The inspiration is The Decameron, Giovanni Boccaccio’s medieval short story collection, an enduring episodic chronicle of hijinks, romance, and sexual misadventure during the time of the Black Death. Preserving the irreverence but tweaking the vernacular of the text, writer-director Jeff Baena (Joshy, Life After Beth) envisions his primitive religious backdrop as a kind of proto-boarding school, where the young nuns of the congregation bristle restlessly against the paltry meals, menial chores, and general devout tedium of their daily routine. Plaza’s Fernanda, a caustic eye-rolling hipster born eons too early, sneaks out to get into mischief, using a perpetually escaping donkey as her excuse. Uptight wallflower Genevra (a priceless Kate Micucci) tattles relentlessly on the other women, reporting every transgression to Sister Marea (Molly Shannon, playing her dutiful piousness almost totally straight—she’s the only character here that could actually exist in the 1300s). And Alessandra (Alison Brie), the closest the convent has to a spoiled rich kid, daydreams about being whisked away and married, but that would depend on her father shelling out for a decent dowry.

If the plague doesn’t kill them, the boredom will. Thankfully, like some kinky miracle, in comes a newcomer to disrupt the stifling sameness: strapping deaf-mute groundskeeper Masseto (Dave Franco), who’s actually neither deaf nor mute, but pretends to be both in order to lay low at the convent, beyond the reach of the lord (Nick Offerman) he’s been cuckolding. The premise suggests an accidental parody of The Beguiled (either version), which also concerned a deceptive, on-the-lam stranger hiding among horny, religious, stir-crazy women. But The Little Hours isn’t really spoofing anything in particular, even if Baena’s flatly presentational direction—goosed by the occasional ’70s-style zoom and the hilarious Renaissance faire squareness of Dan Romer’s score—does sometimes recall the ascetic austerity of the classic religious almost-comedy The Flowers Of St. Francis. Nor does the film reach the go-for-broke hilarity of the Mel Brooks and Monty Python movies to which it’s been prematurely compared. Mostly, that’s because Baena keeps the shenanigans pitched to the more grounded, behavioral comic style of his actors. For those not tickled by the idea of 14th-century characters behaving like 21st-century ones, the laughs will ride solely on the cast.
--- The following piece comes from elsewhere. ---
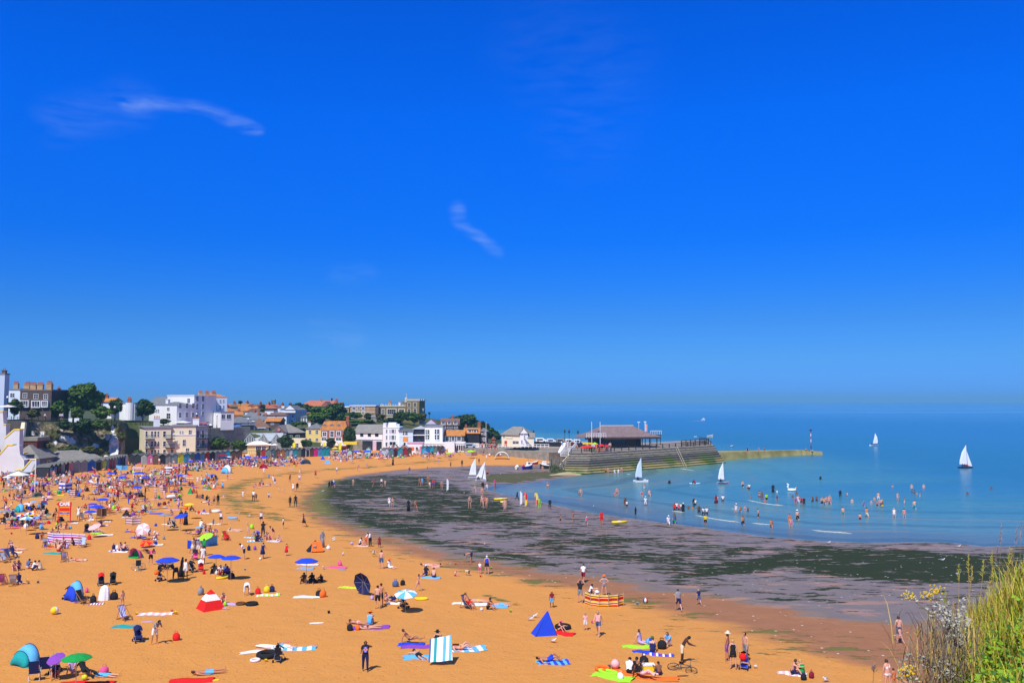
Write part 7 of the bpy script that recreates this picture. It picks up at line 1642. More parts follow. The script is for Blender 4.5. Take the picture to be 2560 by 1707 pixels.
b=Bld('beach_kiosk','yellow and white kiosk with bunting and colourful goods under the stairs','kiosk',76,118,1176,1196,186,depth=3,wall=YELW,below=.5);b.roof('flat',.3,BBRICK,.2);b.box('goods_display',(.3,-.2,.4),(b.L*.7,-.02,b.h-.4),mat('colourful goods',(.7,.1,.1),.8,.5,6,col2=(.15,.3,.7)))
b=Bld('beach_kiosk','dark shaded kiosk with an orange striped canopy edge','kiosk',112,128,1180,1206,180,depth=3,wall=BBRICK,below=.5);b.roof('flat',.2,ORG,.3);b.box('counter',(.1,-.3,.8),(b.L-.1,-.02,1.1),SWH)
b=Bld('beach_office','teal and blue cabin behind the gazebo','cabin',4,60,1184,1212,176,depth=3,wall=mat('teal paint',(.03,.16,.22)),below=.5);b.roof('flat',.15,LEAD,.1).grid(2,1,.8,.8,1.1,1)
# fold-up chairs at lower left
for i,(x,y) in enumerate(((440,1530),(575,1470))):
 p=gp('C',x,y);o=thing('camping_chair',['nearer','farther'][i]+' navy high-backed camping chair at the lower left','chair',tuple(p),R(200));g=MB();g.prism([(-.25,.25,.45),(.25,.25,.45),(.25,.42,1.15),(-.25,.42,1.15)],(0,.03,0));g.build('backrest',cloth('n'),o);g=MB();g.box((-.26,-.25,.42),(.26,.25,.46));g.build('seat',cloth('n'),o);g=MB()
 for s in (-.27,.27):g.tube([(s,-.27,0),(s,.27,.5)],.015);g.tube([(s,.27,0),(s,-.27,.62)],.015)
 g.build('frame',STEEL,o)
# gulls
def gull_mesh():g=MB();g.loft([[(math.cos(a)*r*.8,y,.18+z+math.sin(a)*r) for a in [2*math.pi*j/8 for j in range(8)]] for y,r,z in ((-.17,.02,.07),(-.12,.075,.04),(0,.095,.02),(.12,.06,.0),(.26,.015,-.02))],0);g.ball((0,-.19,.33),.055,0,8);g.tube([(0,-.14,.24),(0,-.19,.32)],.035,0,6);g.tube([(0,-.24,.33),(0,-.30,.31)],.012,2,4);g.loft([[(s*.085,y,.20+z) for s in (-1,1)] for y,z in ((-.08,.06),(.08,.10),(.3,.0))],1,False,False);[g.tube([(s,0,0),(s,0,.12)],.008,2,4) for s in (-.03,.03)];return g.mesh('seagull',[mat('gull white',(.8,.8,.8)),mat('gull grey wing',(.35,.37,.40)),mat('gull beak',(.7,.35,.03))],True)
for a in """F 600 712 90|gull standing left of the deep blue tent
F 645 675 80|gull flying low behind the deep blue tent
F 865 970 60|largest gull on the sand in front of the deep blue tent
G 2115 1555 -60|gull at the bottom edge right of the seated pair
E 140 95 90|gull left of the person in white near the weed
E 235 240 40|gull on sand left of the child in white
E 35 385 0|gull beside the bright pink towel
E 1712 140 0|gull on the dark weed above the blue vest
H 945 450 90|gull on the eelgrass at the right
H 1075 580 20|gull on the weed near the tall grass
s 320 1300 0|gull on the weed below the walking children
s 1460 1335 0|gull on the weed near the shallow tongue of water
B 2125 520 90|white gull at the edge of the dark weed
B 1115 520 0|gull on the strand line in mid beach
B 1140 950 0|gull standing in mid sand
B 1035 815 20|gull right of the eelgrass strands
B 1165 845 60|second gull right of the eelgrass strands
B 860 745 0|gull left of the eelgrass strands
B 2260 1145 90|gull right of the person in grey robe
v 45 1415 90|gull on the weed at the water edge
v 1260 1450 90|gull on weed near the right water edge
t 1335 1355 0|gull in the shallows before the wading pair
t 240 975 0|white gull on the harbour eelgrass bank
t 1110 865 0|gull standing at the foot of the pier""".split('\n'):
 h_,lb=a.split('|');c,x,y,yw=h_.split();p=gp(c,float(x),float(y));o=obj('seagull',cached('gull',gull_mesh),None,tuple(p),R(float(yw)),.9);tag(o,lb,'gull')

# ------------------------------------------------------------------ boats
SAILM=mat('white sailcloth',(.80,.82,.85),.8,.04,.8);HULLW=mat('white hull',(.80,.80,.80),.35,.03);
def sailboat(c,x,y,H,L,label,lean=4,yaw=0,hull=HULLW,jib=True,crew=1,mark=None,cata=False,sail2=None,dry=True):
 """x, y: hull centre at the waterline; H mast height px, L hull length px"""
 X,Y=cp(c,x,y);p=G(X,Y) if dry else onz(X,Y,0);k=p.y/FP/CROP[c][2];H *= k;L *= k;o=thing('sailing_dinghy',label,'sailing boat',tuple(p),R(yaw),None,mark)
 g=MB();secs=[(-.5,.30,.30),(-.3,.36,.30),(0,.38,.31),(.3,.26,.36),(.5,.02,.44)]
 for off in ((-.8,.8) if cata else (0,)):
  wv=.28 if cata else 1.6;g.loft([[(u*L,off-w*wv,hz*1.1),(u*L,off-w*wv*.5,-.08),(u*L,off+w*wv*.5,-.08),(u*L,off+w*wv,hz*1.1)] for u,w,hz in secs],0)
 g.build('hull',hull,o)
 if cata:g=MB();g.box((-L*.25,-.8,.33),(L*.2,.8,.37));g.build('trampoline',cloth('k'),o)
 t_=math.tan(R(lean));g=MB();g.tube([(L*.12,0,.2),(L*.12-t_*H,0,H)],.045,r2=.025);g.build('mast',STEEL,o)
 g=MB();m0=L*.12;pts=[(m0-.03,0,.9),(-L*.42,0,.95),(-L*.36-t_*H*.3,.12,H*.35),(-L*.20-t_*H*.6,.12,H*.68),(m0-t_*H-.02,0,H)];g.prism(pts,(0,.02,0));g.build('mainsail',sail2 or SAILM,o)
 g=MB();g.tube([(m0,0,.85),(-L*.43,0,.88)],.03);g.build('boom',STEEL,o)
 if jib:g=MB();g.prism([(m0+.12,0,.55),(L*.47,0,.45),(m0+.05-t_*H*.72,0,H*.74)],(0,.02,0));g.build('jib',SAILM,o)
 for i in range(crew):w_=person('sit','l2'+'nkr'[i % 3]+'kk',tuple(p+Vector((-L*.28+i*.55,-.15,.30))),70,.9,False,None,f'sailor {["at the helm", "amidships", "by the mast"][i]} of the '+label.split(' with')[0].split(' on')[0])
 return o
sailboat('s',1585,1160,245,105*1.5,'left of two dinghies with tall narrow white sail drawn up on the mud',2,0,jib=False,crew=0,mark='the two beached dinghies')
sailboat('s',1655,1190,235,130,'right of two beached dinghies with leaning mainsail and jib',-10,0,crew=1)
sailboat('t',1890,1052,280,155,'white catamaran with one tall pale blue sail near the pier',2,8,jib=False,crew=1,mark='the white catamaran',cata=True,sail2=mat('pale blue sailcloth',(.60,.72,.88),.8,.04),dry=False)
sailboat('u',978,1078,250,140,'small dinghy with a red-tipped narrow sail beyond the bathers',3,5,hull=mat('pinkish hull',(.6,.35,.38),.4),jib=False,crew=1,mark='the red-tipped dinghy',dry=False)
sailboat('v',465,500,118,82,'distant white dinghy with a single white sail',12,180,jib=False,crew=1,mark='the distant dinghy',dry=False)
sailboat('v',1322,708,215,132,'larger sailing dinghy with mainsail, jib and three crew at the right',1,0,hull=mat('navy and white hull',(.05,.06,.15),.4),crew=3,mark='the large sailing dinghy',dry=False)
def mboat(c,x,y,L,label,hull,cab=True,yaw=0,top=WHITE,dry=True,buoys=False,nm='fishing_boat',cat='boat'):
 X,Y=cp(c,x,y);p=G(X,Y) if dry else onz(X,Y,0);k=p.y/FP/CROP[c][2];L *= k;o=thing(nm,label,cat,tuple(p),R(yaw));L *= 1.15;h=L*.30;B_=L*.2
 g=MB();g.loft([[(u*L,-w*B_,hz*h),(u*L,-w*B_*.45,.02),(u*L,w*B_*.45,.02),(u*L,w*B_,hz*h)] for u,w,hz in [(-.5,.8,1.0),(-.3,1,.95),(0,1.05,1.0),(.3,.75,1.2),(.5,.05,1.6)]],0);g.build('hull',hull,o)
 g=MB();g.loft([[(u*L,-w*B_-.03,hz*h-.1),(u*L,-w*B_-.03,hz*h+.06),(u*L,w*B_+.03,hz*h+.06),(u*L,w*B_+.03,hz*h-.1)] for u,w,hz in [(-.5,.8,1.0),(-.3,1,.95),(0,1.05,1.0),(.3,.75,1.2),(.5,.05,1.6)]],0);g.build('gunwale',top,o)
 if cab:
  g=MB();g.prism([(-L*.05,-B_*.6,h*.9),(L*.28,-B_*.6,h),(L*.24,-B_*.6,h*2.0),(-L*.02,-B_*.6,h*2.1)],(0,B_*1.2,0));q=g.build('cabin',WHITE,o);g=MB();g.box((0,-B_*.62,h*1.45),(L*.2,-B_*.605,h*1.85));g.build('cabin_window',GLASS,q)
  g=MB();g.tube([(L*.08,0,h*2),(L*.08,0,h*3.6)],.04);g.build('mast',STEEL,o)
 if buoys:g=MB();g.ball((-L*.5,-B_,h),.32,0,8);g.build('buoy',cloth('r'),o)
 return o
BB=mat('blue hull paint',(.02,.07,.55),.4);RH=mat('red hull paint',(.45,.03,.03),.4);WH=mat('cream hull paint',(.72,.68,.52),.4);KH=mat('dark hull paint',(.04,.04,.04),.5)
mboat('t',432,905,82,'small cream-covered boat lying leftmost of the beached harbour boats',WH,False,80);mboat('t',558,905,120,'blue-hulled fishing boat with red buoys on the harbour mud',BB,True,30,buoys=True);mboat('t',638,850,84,'red and white fishing boat behind the blue one',RH,False,20);mboat('t',770,900,125,'white-decked fishing boat with dark hull nearest the timber piles',KH,True,200,buoys=True);mboat('t',828,850,60,'small dark boat behind the white-decked fishing boat',KH,True,10)
mboat('u',742,334,42,'distant white speedboat trailing a wake',WHITE,True,8,dry=False,nm='speedboat');mboat('u',822,532,62,'distant flat cream motor boat',WH,False,0,dry=False,nm='motor_boat');mboat('u',650,530,26,'tiny distant white boat left of the flat cream one',WHITE,False,0,dry=False,nm='motor_boat');mboat('u',1078,642,30,'small brown boat beyond the jetty',KH,False,0,dry=False,nm='motor_boat')
def wake(c,pts,w,label):
 P_=[onz(*cp(c,x,y),0) for x,y in pts];g=MB();ring=[];rr_=random.Random(int(pts[0][0]));N=14*(len(P_)-1)
 for i in range(N+1):
  f=i/14;k=min(int(f),len(P_)-2);q=P_[k].lerp(P_[k+1],f-k);e=min(1,i/8,(N-i)/8);s=w*e*rr_.uniform(.15,1.3);j=rr_.uniform(-.12,.12)
  ring.append([(q.x,q.y-s+j,.008),(q.x,q.y-s*.3+j,.012+.08*e),(q.x,q.y+s*.6+j,.008)])
 g.loft(ring,0,False,False);o=g.build('water',FOAM,smooth=True);tag(o,kind='structure');return o
FOAM=mat('sea foam',(.42,.47,.47),.8,.25,1.5,.4)
wake('u',[(605,337),(660,338),(735,337)],.8,'wake');wake('u',[(1255,1268),(1340,1285),(1440,1305),(1560,1322),(1700,1332)],.35,'wave');wake('u',[(640,1445),(760,1470),(900,1495),(1040,1515),(1185,1528)],.22,'wave')
wake('u',[(1310,1538),(1420,1550),(1560,1560)],.25,'wave');wake('v',[(-120,1285),(0,1300),(140,1308),(270,1320)],.35,'wave');wake('u',[(465,900),(540,908),(650,926)],.3,'wave');wake('u',[(370,1398),(450,1405),(520,1415)],.18,'wave');wake('u',[(1065,1366),(1110,1378)],.22,'wave');wake('t',[(1715,960),(1780,968)],.3,'wave')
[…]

Thankfully, it’s all pros. The Little Hours generously provides everyone moments: Franco doing frantic pantomime, trying not to blow his cover even when his life is endangered; John C. Reilly, as the functionally alcoholic priest, getting sloshed before confession; Fred Armisen arriving late for a hysterical cameo as the exasperated bishop, who he plays like a peeved boss in from corporate to find the company in shambles. (His incredulous reactions during a long tally of the parish’s collective sins is a dressing down for the ages, Middle or otherwise.) But the movie belongs to its headlining trio, finding humor not just in broad shtick but also the relatable frustrations of these cooped-up young women, many forced into holy responsibility because they had no other options (a detail history and The Decameron can corroborate). When Plaza, Micucci, and Brie get smashed on stolen communion wine and perform a drunken sing-along of a wordless choral staple, like college girls sneaking booze past the RA and belting some radio anthem in their dorm, the true resonance of all this anachronism slips into focus: An itchy desire for a better life is something women of every century experience, regardless if their catalog of curses yet includes “fuck.”